- WHAT IS REQUIRED: Leaving out every picture, quote the data below exactly as it appears.

— start of GIVEN DATA —

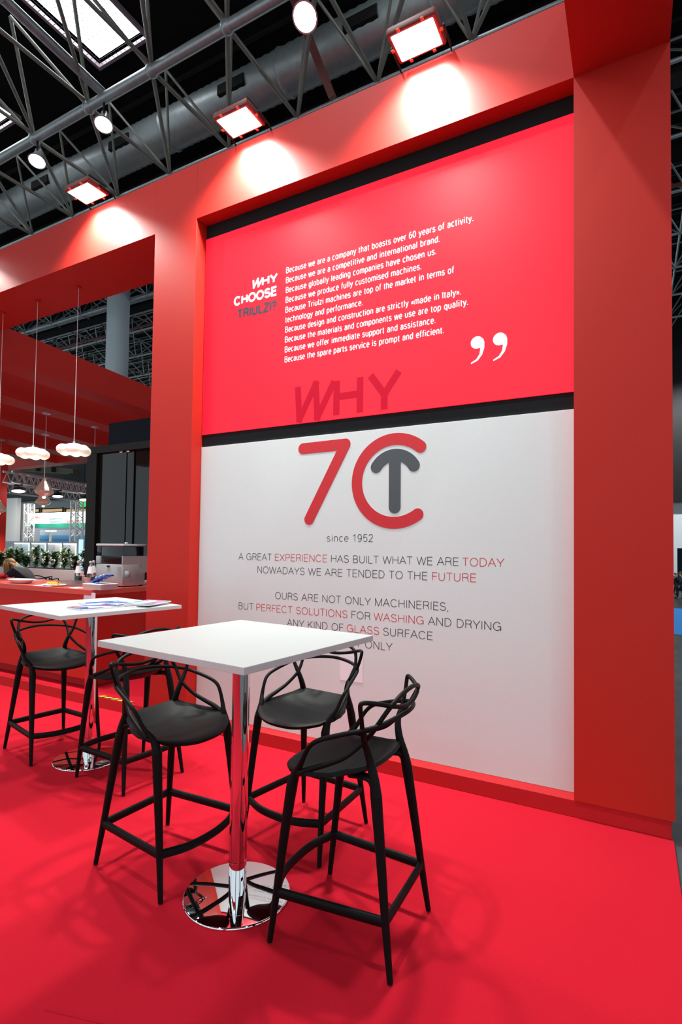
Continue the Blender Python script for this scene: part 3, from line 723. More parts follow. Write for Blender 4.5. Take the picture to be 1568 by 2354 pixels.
# ------------------------------------------------------------------ pendants
def cloud_lamp(u, v, label):
    p = on_y(u, v, .32)
    t = thing('cloud_pendant', label, 'pendant lamp', (p.x, .32, p.z), 0, 'cloud pendants under the red beam')
    mb = MB()
    mb.ball((0, 0, .0), .108, (1.15, 1, .62), 3)
    for k in range(6):
        a = k*PI/3+.25; mb.ball((.112*math.cos(a), .112*math.sin(a), -.010), .065, (1, 1, .86), 3)
    o = mb.build('shade', M['cloud'], t)
    md = o.modifiers.new('merge', 'REMESH'); md.mode = 'VOXEL'; md.voxel_size = .009; md.use_smooth_shade = True
    o.modifiers.new('soft', 'SMOOTH').iterations = 6
    MB().bar((0, 0, .05), (0, 0, ZB-p.z-.001), .0035, 8).build('cord', M['planter'], t)
    MB().lathe([(0, .055), (.012, .055), (.012, .085), (0, .085)], (0, 0, 0), 16).build('cord_grip', M['silver'], t)
    MB().lathe([(.001, -.0165), (.03, -.0165), (.03, -.001), (.001, -.001)], (0, 0, ZB-p.z), 24).build('ceiling_cup', M['red'], t)
    l = bpy.data.lights.new('cloud_light', 'POINT'); l.energy = 3; l.color = (1, .82, .6); l.shadow_soft_size = .12
    lo = bpy.data.objects.new('cloud_light', l); col.objects.link(lo); lo.parent = t; lo.location = (0, 0, -.16)
cloud_lamp(-4, 1054, 'white cloud-shaped pendant lamp at the left photo edge')
cloud_lamp(76, 1041, 'white cloud-shaped pendant lamp in the middle over the counter')
cloud_lamp(170, 1033, 'white cloud-shaped pendant lamp on the right, in front of the dark glass')
def crystal(u, vtop, vlamp, h, label, Y=None):
    p = on_z(u, vtop, ZCN)
    q = on_y(u-3, vlamp, p.y)
    t = thing('crystal_pendant', label, 'pendant lamp', (p.x, p.y, ZCN), 0, 'crystal pendants under the canopy')
    dz = q.z-ZCN
    MB().lathe([(0, 0), (.075, 0), (.075, -.02), (.01, -.03), (0, -.03)], (0, 0, 0), 24).build('ceiling_cup', M['silver'], t)
    MB().bar((0, 0, -.02), (0, 0, dz+.5*h), .006, 8).build('cord', M['planter'], t)
    mb = MB().lathe([(0, h*.52), (.02, h*.5), (.05, h*.34), (.14, -.02), (.165, -h*.18), (.15, -h*.30), (.06, -h*.46), (0, -h*.52)], (0, 0, dz), 12)
    mb.build('shade', M['crystal'], t, False)
    l = bpy.data.lights.new('crystal_light', 'SPOT'); l.energy = 90; l.spot_size = math.radians(150); l.spot_blend = .5; l.color = (1, .88, .76); l.shadow_soft_size = .1
    lo = bpy.data.objects.new('crystal_light', l); col.objects.link(lo); lo.parent = t; lo.location = (0, 0, dz-h*.52-.12)
    MB().ball((0, 0, dz-h*.52), .028, (1.2, 1.2, .8), 2).build('bulb', M['cloudhot'], t)
crystal(107, 949, 1121, .36, 'faceted glass pendant lamp, upper of the two over the planter')
crystal(104.5, 998, 1148, .30, 'faceted glass pendant lamp, lower of the two over the planter')
crystal(3, 1011, 1165, .32, 'faceted glass pendant lamp at the left photo edge by the rear red pillar')
crystal(219, 981, 1110, .34, 'glass pendant lamp whose cord hangs right of the cloud pendants, hidden below')

# ------------------------------------------------------------------ planter, plants, people behind the counter
pa, pb = on_z(0, 1302, 1.0), on_z(184, 1309, 1.0)
yp = (pa.y+pb.y)/2
t = thing('planter_box', 'long pale planter box behind the counter full of green plants', 'planter', (0, yp, 0))
MB().box((-10.5, 0, ZP+.003), (-5.6, .30, .985), .004).build('body', M['planter'], t, False)
MB().box((-10.48, .02, .985), (-5.62, .28, .990)).build('soil', M['soil'], t, False)
def shrub(x, y, h, w, seed, label, flowers):
    rnd = random.Random(seed)
    t = thing('flowering_plant' if flowers else 'green_plant', label, 'plant', (x, y, .9915), 0, 'plants in the planter box')
    st = MB(); lf = MB(); fl = MB()
    for k in range(13):
        a = rnd.uniform(0, 2*PI); lean = rnd.uniform(.1, .5)
        tip = Vector((math.cos(a)*w*lean*1.2, math.sin(a)*.12*lean, h*rnd.uniform(.6, 1.1)))
        st.tube([(tip.x*.1, tip.y*.1, 0), tip*.5, tip], .004, 5)
        for j in range(20):
            f = rnd.uniform(.08, 1); c = tip*f
            b = rnd.uniform(0, 2*PI); L = rnd.uniform(.08, .14); el = rnd.uniform(-.3, .8)
            d = Vector((math.cos(b)*math.cos(el), math.sin(b)*math.cos(el), math.sin(el))); s_ = d.cross(Vector((0, 0, 1))).normalized()*L*.22
            nrm = s_.cross(d).normalized()*L*.05
            v = [lf.bm.verts.new(q) for q in (c, c+d*L*.35+s_+nrm, c+d*L*.75+s_*.7, c+d*L, c+d*L*.75-s_*.7, c+d*L*.35-s_+nrm)]
            lf.bm.faces.new(v)
        if flowers and rnd.random() < .75: fl.ball(tip*rnd.uniform(.4, .85)+Vector((0, -.05, 0)), .022, (1, 1, 1.3), 1)
        if flowers and rnd.random() < .6: fl.ball(tip*rnd.uniform(.3, .8)+Vector((.03, -.06, 0)), .016, (1, 1, 1.2), 1)
    st.build('stems', M['leaf'], t); lf.build('foliage', M['leaf2'] if seed % 3 == 0 else M['leaf'], t, False)
    if flowers: fl.build('flowers', M['petal'], t)
    else: fl.bm.free()
nsh = 13
for k in range(nsh):
    x = -9.95+k*.325; fl = k > 5
    shrub(x, yp+.15, .36+.07*math.sin(k*2.3), .26, k, 'green leafy plant growing in the planter box%s' % (' with white flowers' if fl else ''), fl)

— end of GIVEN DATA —

- OUTPUT:
Continue the Blender Python script for this scene: part 3, from line 723. More parts follow. Write for Blender 4.5. Take the picture to be 1568 by 2354 pixels.
# ------------------------------------------------------------------ pendants
def cloud_lamp(u, v, label):
    p = on_y(u, v, .32)
    t = thing('cloud_pendant', label, 'pendant lamp', (p.x, .32, p.z), 0, 'cloud pendants under the red beam')
    mb = MB()
    mb.ball((0, 0, .0), .108, (1.15, 1, .62), 3)
    for k in range(6):
        a = k*PI/3+.25; mb.ball((.112*math.cos(a), .112*math.sin(a), -.010), .065, (1, 1, .86), 3)
    o = mb.build('shade', M['cloud'], t)
    md = o.modifiers.new('merge', 'REMESH'); md.mode = 'VOXEL'; md.voxel_size = .009; md.use_smooth_shade = True
    o.modifiers.new('soft', 'SMOOTH').iterations = 6
    MB().bar((0, 0, .05), (0, 0, ZB-p.z-.001), .0035, 8).build('cord', M['planter'], t)
    MB().lathe([(0, .055), (.012, .055), (.012, .085), (0, .085)], (0, 0, 0), 16).build('cord_grip', M['silver'], t)
    MB().lathe([(.001, -.0165), (.03, -.0165), (.03, -.001), (.001, -.001)], (0, 0, ZB-p.z), 24).build('ceiling_cup', M['red'], t)
    l = bpy.data.lights.new('cloud_light', 'POINT'); l.energy = 3; l.color = (1, .82, .6); l.shadow_soft_size = .12
    lo = bpy.data.objects.new('cloud_light', l); col.objects.link(lo); lo.parent = t; lo.location = (0, 0, -.16)
cloud_lamp(-4, 1054, 'white cloud-shaped pendant lamp at the left photo edge')
cloud_lamp(76, 1041, 'white cloud-shaped pendant lamp in the middle over the counter')
cloud_lamp(170, 1033, 'white cloud-shaped pendant lamp on the right, in front of the dark glass')
def crystal(u, vtop, vlamp, h, label, Y=None):
    p = on_z(u, vtop, ZCN)
    q = on_y(u-3, vlamp, p.y)
    t = thing('crystal_pendant', label, 'pendant lamp', (p.x, p.y, ZCN), 0, 'crystal pendants under the canopy')
    dz = q.z-ZCN
    MB().lathe([(0, 0), (.075, 0), (.075, -.02), (.01, -.03), (0, -.03)], (0, 0, 0), 24).build('ceiling_cup', M['silver'], t)
    MB().bar((0, 0, -.02), (0, 0, dz+.5*h), .006, 8).build('cord', M['planter'], t)
    mb = MB().lathe([(0, h*.52), (.02, h*.5), (.05, h*.34), (.14, -.02), (.165, -h*.18), (.15, -h*.30), (.06, -h*.46), (0, -h*.52)], (0, 0, dz), 12)
    mb.build('shade', M['crystal'], t, False)
    l = bpy.data.lights.new('crystal_light', 'SPOT'); l.energy = 90; l.spot_size = math.radians(150); l.spot_blend = .5; l.color = (1, .88, .76); l.shadow_soft_size = .1
    lo = bpy.data.objects.new('crystal_light', l); col.objects.link(lo); lo.parent = t; lo.location = (0, 0, dz-h*.52-.12)
    MB().ball((0, 0, dz-h*.52), .028, (1.2, 1.2, .8), 2).build('bulb', M['cloudhot'], t)
crystal(107, 949, 1121, .36, 'faceted glass pendant lamp, upper of the two over the planter')
crystal(104.5, 998, 1148, .30, 'faceted glass pendant lamp, lower of the two over the planter')
crystal(3, 1011, 1165, .32, 'faceted glass pendant lamp at the left photo edge by the rear red pillar')
crystal(219, 981, 1110, .34, 'glass pendant lamp whose cord hangs right of the cloud pendants, hidden below')

# ------------------------------------------------------------------ planter, plants, people behind the counter
pa, pb = on_z(0, 1302, 1.0), on_z(184, 1309, 1.0)
yp = (pa.y+pb.y)/2
t = thing('planter_box', 'long pale planter box behind the counter full of green plants', 'planter', (0, yp, 0))
MB().box((-10.5, 0, ZP+.003), (-5.6, .30, .985), .004).build('body', M['planter'], t, False)
MB().box((-10.48, .02, .985), (-5.62, .28, .990)).build('soil', M['soil'], t, False)
def shrub(x, y, h, w, seed, label, flowers):
    rnd = random.Random(seed)
    t = thing('flowering_plant' if flowers else 'green_plant', label, 'plant', (x, y, .9915), 0, 'plants in the planter box')
    st = MB(); lf = MB(); fl = MB()
    for k in range(13):
        a = rnd.uniform(0, 2*PI); lean = rnd.uniform(.1, .5)
        tip = Vector((math.cos(a)*w*lean*1.2, math.sin(a)*.12*lean, h*rnd.uniform(.6, 1.1)))
        st.tube([(tip.x*.1, tip.y*.1, 0), tip*.5, tip], .004, 5)
        for j in range(20):
            f = rnd.uniform(.08, 1); c = tip*f
            b = rnd.uniform(0, 2*PI); L = rnd.uniform(.08, .14); el = rnd.uniform(-.3, .8)
            d = Vector((math.cos(b)*math.cos(el), math.sin(b)*math.cos(el), math.sin(el))); s_ = d.cross(Vector((0, 0, 1))).normalized()*L*.22
            nrm = s_.cross(d).normalized()*L*.05
            v = [lf.bm.verts.new(q) for q in (c, c+d*L*.35+s_+nrm, c+d*L*.75+s_*.7, c+d*L, c+d*L*.75-s_*.7, c+d*L*.35-s_+nrm)]
            lf.bm.faces.new(v)
        if flowers and rnd.random() < .75: fl.ball(tip*rnd.uniform(.4, .85)+Vector((0, -.05, 0)), .022, (1, 1, 1.3), 1)
        if flowers and rnd.random() < .6: fl.ball(tip*rnd.uniform(.3, .8)+Vector((.03, -.06, 0)), .016, (1, 1, 1.2), 1)
    st.build('stems', M['leaf'], t); lf.build('foliage', M['leaf2'] if seed % 3 == 0 else M['leaf'], t, False)
    if flowers: fl.build('flowers', M['petal'], t)
    else: fl.bm.free()
nsh = 13
for k in range(nsh):
    x = -9.95+k*.325; fl = k > 5
    shrub(x, yp+.15, .36+.07*math.sin(k*2.3), .26, k, 'green leafy plant growing in the planter box%s' % (' with white flowers' if fl else ''), fl)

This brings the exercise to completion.